Long before state championship rings and record books followed him everywhere, G.A. Moore was shaping what Texas high school football was supposed to look like on ordinary practice fields. His legacy was not built on slogans or sound bites. It was built on habits, repetition, and a firm belief that programs were defined by daily work long before Friday night arrived.
Moore passed away late in 2025, leaving behind a career that still stands unmatched in Texas history. His 429 career victories remain the most ever by a Texas high school football coach. The eight state championships he won across multiple programs were not the result of a single golden roster or fortunate alignment. They were the outcome of systems designed to endure.
His name will always be tied to Celina, where Moore helped construct one of the most dominant sustained runs the state has ever seen. From the mid-1990s through the late 2000s, Celina became a blueprint for consistency. The wins piled up, but the identity never changed. Physical football. Disciplined execution. Relentless attention to detail. Opponents knew what was coming and still struggled to survive it.
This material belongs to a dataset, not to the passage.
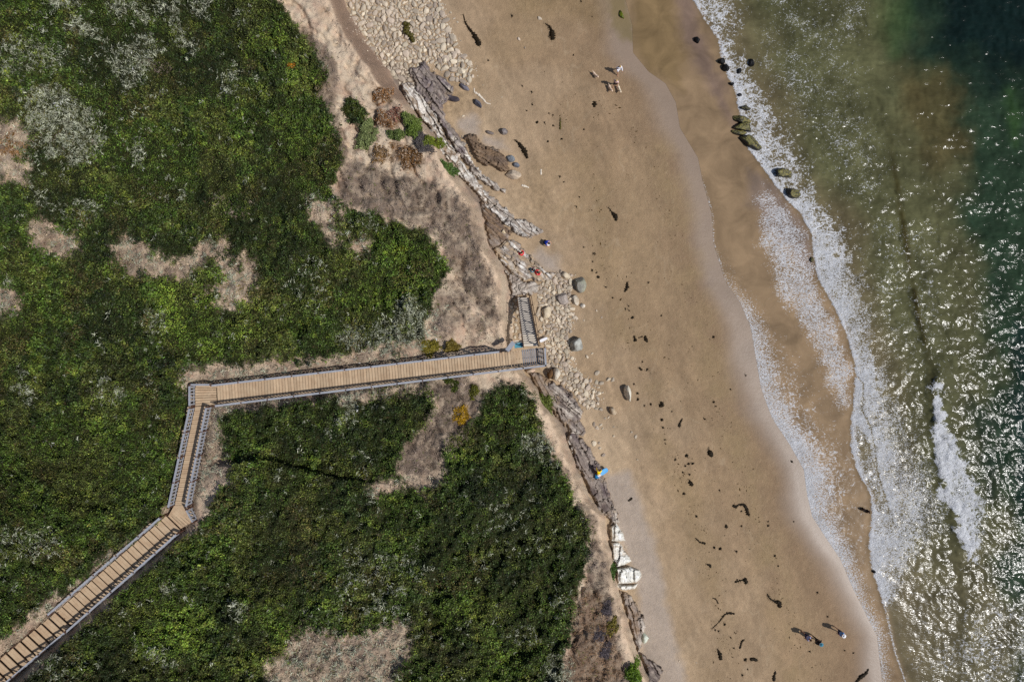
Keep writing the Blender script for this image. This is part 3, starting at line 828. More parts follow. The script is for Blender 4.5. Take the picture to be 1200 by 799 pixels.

Those Celina teams were not built on shortcuts. They were built on fundamentals that traveled. Blocking mattered. Tackling mattered. Ball security mattered. Moore believed the basics aged well, and year after year, they did. Success followed him elsewhere for the same reason. Programs did not borrow momentum under Moore. They were rebuilt from the inside out.
For years, the benchmark for coaching longevity and excellence in Texas belonged to Phil Danaher. Danaher compiled 422 career victories, spending the majority of his legendary career at Corpus Christi Calallen. He held the state record for most wins before Moore eventually passed him. Danaher’s teams were known for their toughness, discipline, and quiet confidence, traits that mirrored Moore’s approach even as their paths unfolded in different regions of the state.
Danaher’s success reinforced an important truth about Texas football. Winning at the highest level was not tied to flash or innovation alone. It was tied to structure, patience, and accountability. Moore’s rise past that mark did not diminish Danaher’s impact. Instead, it placed both men on the same timeline of excellence, separated only by longevity and total volume.
Behind them sits Steve Lineweaver, whose career totals exceeded 350 victories. Lineweaver’s tenures at Euless Trinity and Commerce produced multiple state championships and some of the most dominant teams of their eras. His programs were defined by speed, aggression, and an ability to overwhelm opponents over four quarters. Together, Moore, Danaher, and Lineweaver represent three distinct paths to sustained dominance, all rooted in Texas high school football culture.
What separated Moore, however, was how portable his success proved to be. Systems traveled. Expectations held. Practice standards never softened. Players understood roles. Coaches understood process. That clarity allowed teams to play fast and confident because the hard work had already been handled long before kickoff.
Moore’s influence extended far beyond the schools he coached. His philosophy quietly reshaped how programs across Texas approached development. Preparation mattered more than creativity. Fundamentals mattered more than scheme. Culture mattered more than trends. Those principles now live inside countless programs, even when his name is not mentioned.
Texas football has seen great seasons and short dynasties. Moore built something more difficult. He built repeatable excellence across decades, classifications, and communities. That level of consistency is rare anywhere, especially in a state as competitive as Texas.
G.A. Moore will always be remembered for the championships and the record-setting win total. But his true legacy lives in the programs that still reflect his blueprint and the coaches who learned, directly or indirectly, how Texas high school football is meant to be built.